Prime Ring Problem
Time Limit: 4000/2000 MS (Java/Others)
Memory Limit: 65536/32768 K (Java/Others)
Problem Description
A ring is compose of n circles as shown in diagram. Put natural number 1, 2, …, n into each circle separately, and the sum of numbers in two adjacent circles should be a prime.
Note: the number of first circle should always be 1.
Input
n (0 < n < 20).
Output
The output format is shown as sample below. Each row represents a series of circle numbers in the ring beginning from 1 clockwisely and anticlockwisely.
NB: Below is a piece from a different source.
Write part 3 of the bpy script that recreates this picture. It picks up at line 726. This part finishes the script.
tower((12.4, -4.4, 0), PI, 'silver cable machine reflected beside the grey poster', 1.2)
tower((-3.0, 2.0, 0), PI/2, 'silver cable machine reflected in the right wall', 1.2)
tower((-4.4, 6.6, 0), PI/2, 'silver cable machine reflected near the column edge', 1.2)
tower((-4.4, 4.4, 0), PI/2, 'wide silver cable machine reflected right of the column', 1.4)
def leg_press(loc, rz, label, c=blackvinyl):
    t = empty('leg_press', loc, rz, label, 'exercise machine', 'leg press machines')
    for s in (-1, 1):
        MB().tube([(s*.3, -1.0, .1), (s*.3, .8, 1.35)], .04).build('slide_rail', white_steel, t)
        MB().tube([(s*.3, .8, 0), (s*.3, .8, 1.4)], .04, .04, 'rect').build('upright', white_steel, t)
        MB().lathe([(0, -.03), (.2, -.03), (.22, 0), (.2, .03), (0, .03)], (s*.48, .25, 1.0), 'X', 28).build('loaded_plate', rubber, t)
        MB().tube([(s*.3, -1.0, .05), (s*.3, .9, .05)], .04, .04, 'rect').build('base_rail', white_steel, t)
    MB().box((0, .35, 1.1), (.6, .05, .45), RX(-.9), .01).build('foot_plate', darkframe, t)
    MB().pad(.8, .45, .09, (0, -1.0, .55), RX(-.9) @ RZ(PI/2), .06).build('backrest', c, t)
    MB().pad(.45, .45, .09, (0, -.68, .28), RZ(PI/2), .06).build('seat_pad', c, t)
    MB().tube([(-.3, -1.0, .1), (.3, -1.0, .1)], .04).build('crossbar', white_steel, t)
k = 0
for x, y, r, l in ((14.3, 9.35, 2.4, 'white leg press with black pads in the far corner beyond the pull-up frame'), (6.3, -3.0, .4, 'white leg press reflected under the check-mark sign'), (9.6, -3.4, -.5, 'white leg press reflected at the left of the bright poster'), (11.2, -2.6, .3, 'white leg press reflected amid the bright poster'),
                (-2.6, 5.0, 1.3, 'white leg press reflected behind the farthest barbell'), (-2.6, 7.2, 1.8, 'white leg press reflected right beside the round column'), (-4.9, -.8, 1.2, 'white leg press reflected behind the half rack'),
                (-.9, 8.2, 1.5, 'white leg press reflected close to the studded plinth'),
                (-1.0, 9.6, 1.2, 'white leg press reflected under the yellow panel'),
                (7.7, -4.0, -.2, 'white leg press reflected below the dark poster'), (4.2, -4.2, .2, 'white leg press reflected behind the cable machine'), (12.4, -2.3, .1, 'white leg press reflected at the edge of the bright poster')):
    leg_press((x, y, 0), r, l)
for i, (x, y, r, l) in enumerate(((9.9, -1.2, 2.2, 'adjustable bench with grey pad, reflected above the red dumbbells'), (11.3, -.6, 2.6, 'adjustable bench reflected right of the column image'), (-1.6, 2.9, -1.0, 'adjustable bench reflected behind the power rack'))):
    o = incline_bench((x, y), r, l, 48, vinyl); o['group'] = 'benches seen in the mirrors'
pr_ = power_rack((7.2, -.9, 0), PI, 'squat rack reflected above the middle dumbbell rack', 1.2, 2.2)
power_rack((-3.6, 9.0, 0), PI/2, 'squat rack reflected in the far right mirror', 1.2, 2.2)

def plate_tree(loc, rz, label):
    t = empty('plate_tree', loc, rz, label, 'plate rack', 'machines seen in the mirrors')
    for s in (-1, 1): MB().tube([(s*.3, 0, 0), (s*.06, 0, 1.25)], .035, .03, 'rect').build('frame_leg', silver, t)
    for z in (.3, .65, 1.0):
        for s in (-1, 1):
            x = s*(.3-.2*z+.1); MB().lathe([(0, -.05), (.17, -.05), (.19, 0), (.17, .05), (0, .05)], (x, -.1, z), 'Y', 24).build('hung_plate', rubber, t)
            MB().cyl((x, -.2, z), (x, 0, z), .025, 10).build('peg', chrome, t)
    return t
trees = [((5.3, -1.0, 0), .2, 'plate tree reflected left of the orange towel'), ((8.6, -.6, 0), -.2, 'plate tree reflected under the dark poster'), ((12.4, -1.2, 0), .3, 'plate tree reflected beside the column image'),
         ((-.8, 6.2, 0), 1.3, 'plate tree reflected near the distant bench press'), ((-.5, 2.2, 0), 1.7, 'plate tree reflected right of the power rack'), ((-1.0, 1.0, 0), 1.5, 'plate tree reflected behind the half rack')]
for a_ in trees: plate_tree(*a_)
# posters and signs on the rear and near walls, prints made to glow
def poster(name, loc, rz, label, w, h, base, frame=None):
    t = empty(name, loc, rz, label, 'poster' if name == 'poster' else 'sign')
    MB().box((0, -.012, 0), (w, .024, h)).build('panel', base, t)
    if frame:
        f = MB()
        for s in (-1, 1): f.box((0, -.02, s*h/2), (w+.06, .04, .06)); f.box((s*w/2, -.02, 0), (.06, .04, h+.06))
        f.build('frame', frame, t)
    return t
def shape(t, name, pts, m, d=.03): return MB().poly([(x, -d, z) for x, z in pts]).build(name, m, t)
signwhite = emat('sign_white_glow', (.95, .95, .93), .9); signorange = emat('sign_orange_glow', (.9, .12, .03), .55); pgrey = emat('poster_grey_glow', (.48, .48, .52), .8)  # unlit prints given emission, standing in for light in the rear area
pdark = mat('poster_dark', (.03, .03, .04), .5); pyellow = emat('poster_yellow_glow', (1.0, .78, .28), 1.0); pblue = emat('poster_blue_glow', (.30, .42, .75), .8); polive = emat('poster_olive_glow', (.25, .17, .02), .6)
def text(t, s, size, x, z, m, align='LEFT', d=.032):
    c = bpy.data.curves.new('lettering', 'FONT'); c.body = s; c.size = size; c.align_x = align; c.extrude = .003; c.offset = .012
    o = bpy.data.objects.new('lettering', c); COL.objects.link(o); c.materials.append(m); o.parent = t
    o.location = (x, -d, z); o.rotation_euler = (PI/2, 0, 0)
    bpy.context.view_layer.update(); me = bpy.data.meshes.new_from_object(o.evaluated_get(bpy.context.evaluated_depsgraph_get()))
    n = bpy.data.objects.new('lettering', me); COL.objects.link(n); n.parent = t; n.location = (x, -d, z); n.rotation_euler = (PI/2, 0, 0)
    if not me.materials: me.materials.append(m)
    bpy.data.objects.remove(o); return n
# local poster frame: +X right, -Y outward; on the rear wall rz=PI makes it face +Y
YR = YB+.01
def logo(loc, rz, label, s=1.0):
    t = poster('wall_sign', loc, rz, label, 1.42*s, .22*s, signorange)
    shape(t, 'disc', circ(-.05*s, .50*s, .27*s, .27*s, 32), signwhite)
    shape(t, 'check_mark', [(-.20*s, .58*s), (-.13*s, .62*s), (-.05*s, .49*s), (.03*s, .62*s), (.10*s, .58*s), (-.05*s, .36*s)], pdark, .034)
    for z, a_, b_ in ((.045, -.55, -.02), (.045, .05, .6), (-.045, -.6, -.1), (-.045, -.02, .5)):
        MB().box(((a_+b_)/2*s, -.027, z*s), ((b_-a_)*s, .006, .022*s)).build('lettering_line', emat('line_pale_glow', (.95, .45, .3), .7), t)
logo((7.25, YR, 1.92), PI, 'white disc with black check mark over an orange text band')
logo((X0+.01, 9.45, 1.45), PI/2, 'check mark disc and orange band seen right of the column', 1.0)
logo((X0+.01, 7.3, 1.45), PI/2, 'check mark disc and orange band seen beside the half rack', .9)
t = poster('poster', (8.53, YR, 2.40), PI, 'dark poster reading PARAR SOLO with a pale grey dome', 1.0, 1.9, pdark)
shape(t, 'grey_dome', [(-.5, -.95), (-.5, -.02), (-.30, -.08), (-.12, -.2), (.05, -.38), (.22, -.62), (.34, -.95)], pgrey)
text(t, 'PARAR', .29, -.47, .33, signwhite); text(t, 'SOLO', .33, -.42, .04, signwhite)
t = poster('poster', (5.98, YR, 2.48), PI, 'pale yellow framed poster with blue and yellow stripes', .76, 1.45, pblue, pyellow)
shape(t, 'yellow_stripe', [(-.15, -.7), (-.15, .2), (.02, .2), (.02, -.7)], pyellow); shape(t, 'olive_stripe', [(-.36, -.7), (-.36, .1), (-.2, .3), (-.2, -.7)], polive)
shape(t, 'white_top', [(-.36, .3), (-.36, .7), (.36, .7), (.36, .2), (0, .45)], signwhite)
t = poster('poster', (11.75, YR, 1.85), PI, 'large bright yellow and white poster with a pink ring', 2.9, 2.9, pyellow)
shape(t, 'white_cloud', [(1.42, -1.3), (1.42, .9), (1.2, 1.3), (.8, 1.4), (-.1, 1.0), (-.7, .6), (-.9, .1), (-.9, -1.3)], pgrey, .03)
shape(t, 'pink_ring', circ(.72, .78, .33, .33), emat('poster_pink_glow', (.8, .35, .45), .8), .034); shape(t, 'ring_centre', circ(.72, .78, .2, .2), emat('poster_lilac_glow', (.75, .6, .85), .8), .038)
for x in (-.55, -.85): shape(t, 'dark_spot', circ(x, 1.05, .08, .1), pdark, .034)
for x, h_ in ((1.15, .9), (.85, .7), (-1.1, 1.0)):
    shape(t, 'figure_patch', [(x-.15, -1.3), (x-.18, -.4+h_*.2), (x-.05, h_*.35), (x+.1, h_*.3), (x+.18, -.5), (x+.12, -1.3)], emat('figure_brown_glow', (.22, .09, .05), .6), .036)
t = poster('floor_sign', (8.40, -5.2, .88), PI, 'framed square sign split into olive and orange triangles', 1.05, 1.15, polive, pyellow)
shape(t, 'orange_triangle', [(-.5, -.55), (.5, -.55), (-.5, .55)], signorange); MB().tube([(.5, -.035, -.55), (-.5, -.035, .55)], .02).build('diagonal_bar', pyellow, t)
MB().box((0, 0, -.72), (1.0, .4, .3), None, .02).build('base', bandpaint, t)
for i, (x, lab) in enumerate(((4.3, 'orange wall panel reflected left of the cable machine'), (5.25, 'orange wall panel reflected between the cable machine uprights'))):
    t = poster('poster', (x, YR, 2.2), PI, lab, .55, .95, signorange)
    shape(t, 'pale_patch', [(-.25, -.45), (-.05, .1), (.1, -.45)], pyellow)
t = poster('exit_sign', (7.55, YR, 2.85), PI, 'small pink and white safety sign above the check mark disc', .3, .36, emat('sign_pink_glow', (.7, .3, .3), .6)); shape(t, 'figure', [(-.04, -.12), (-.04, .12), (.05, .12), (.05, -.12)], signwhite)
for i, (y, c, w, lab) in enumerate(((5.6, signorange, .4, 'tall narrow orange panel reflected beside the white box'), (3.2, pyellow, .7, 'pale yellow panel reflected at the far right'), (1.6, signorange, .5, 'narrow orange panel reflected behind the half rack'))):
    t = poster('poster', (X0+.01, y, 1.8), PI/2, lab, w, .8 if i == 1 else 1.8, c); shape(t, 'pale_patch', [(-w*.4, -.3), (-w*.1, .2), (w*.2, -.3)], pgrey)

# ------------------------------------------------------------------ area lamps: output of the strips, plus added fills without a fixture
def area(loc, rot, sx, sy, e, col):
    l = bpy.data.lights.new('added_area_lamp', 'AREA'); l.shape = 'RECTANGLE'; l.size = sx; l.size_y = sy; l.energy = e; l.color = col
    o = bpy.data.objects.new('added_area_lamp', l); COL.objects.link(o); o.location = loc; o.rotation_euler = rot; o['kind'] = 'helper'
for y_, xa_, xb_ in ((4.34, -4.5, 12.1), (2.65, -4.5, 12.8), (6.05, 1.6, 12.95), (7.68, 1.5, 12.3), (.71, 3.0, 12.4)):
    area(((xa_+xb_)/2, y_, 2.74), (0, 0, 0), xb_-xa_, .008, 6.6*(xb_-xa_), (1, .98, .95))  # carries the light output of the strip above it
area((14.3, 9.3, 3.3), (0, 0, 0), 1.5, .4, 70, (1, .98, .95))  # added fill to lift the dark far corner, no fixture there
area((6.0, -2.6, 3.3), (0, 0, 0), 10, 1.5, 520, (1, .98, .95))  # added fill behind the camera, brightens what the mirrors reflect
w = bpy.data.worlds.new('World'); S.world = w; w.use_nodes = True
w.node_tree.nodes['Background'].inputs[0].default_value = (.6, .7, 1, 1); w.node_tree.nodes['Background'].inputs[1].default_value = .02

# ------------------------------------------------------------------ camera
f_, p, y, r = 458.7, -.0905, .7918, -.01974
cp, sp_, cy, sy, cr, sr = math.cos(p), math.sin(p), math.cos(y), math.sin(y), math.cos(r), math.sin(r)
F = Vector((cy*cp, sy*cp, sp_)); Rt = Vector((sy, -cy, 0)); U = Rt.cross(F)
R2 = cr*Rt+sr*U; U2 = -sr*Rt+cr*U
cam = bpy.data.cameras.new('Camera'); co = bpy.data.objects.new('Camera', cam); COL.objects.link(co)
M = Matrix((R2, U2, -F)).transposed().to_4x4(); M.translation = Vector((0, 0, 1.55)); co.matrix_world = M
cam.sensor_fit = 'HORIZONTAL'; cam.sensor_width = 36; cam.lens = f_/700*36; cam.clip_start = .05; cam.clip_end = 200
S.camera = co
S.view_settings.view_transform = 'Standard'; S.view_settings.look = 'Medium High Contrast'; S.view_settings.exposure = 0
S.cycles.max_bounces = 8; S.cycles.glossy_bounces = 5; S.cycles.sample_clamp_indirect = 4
The order of numbers must satisfy the above requirements. Print solutions in lexicographical order.
You are to write a program that completes above process.
Print a blank line after each case.
Sample Input
6
8
Sample Output
Case 1:
1 4 3 2 5 6
1 6 5 2 3 4
Case 2:
1 2 3 8 5 6 7 4
1 2 5 8 3 4 7 6
1 4 7 6 5 8 3 2
1 6 7 4 3 8 5 2
Reference Code
#include<bits/stdc++.h>
const int maxn=20+3;
int n,cnt=1;
int nums[maxn];
bool vis[maxn];
bool is_prime(int n){
for (int i=2;i*i<=n;i++)
if (n%i==0) return false;
return true;
}
void dfs(int p){
if (p==n){
if (is_prime(nums[p]+nums[1])){
for (int i=1;i<=n;i++){
printf("%d",nums[i]);
printf(i<n?" ":"\n");
}
}
return;
}
for (int i=2;i<=n;i++){
if (is_prime(nums[p]+i)&&!vis[i]){
vis[i]=true;
nums[p+1]=i;
dfs(p+1);
vis[i]=false;
}
}
}
int main(){
nums[1]=1;
while (~scanf("%d",&n)){
printf("Case %d:\n",cnt++);
if (!(n&1)) dfs(1);
printf("\n");
}
return 0;
}
Tips
1.经典的水题,大部分运行时间用在输出上,深搜加剪枝即可,详见代码。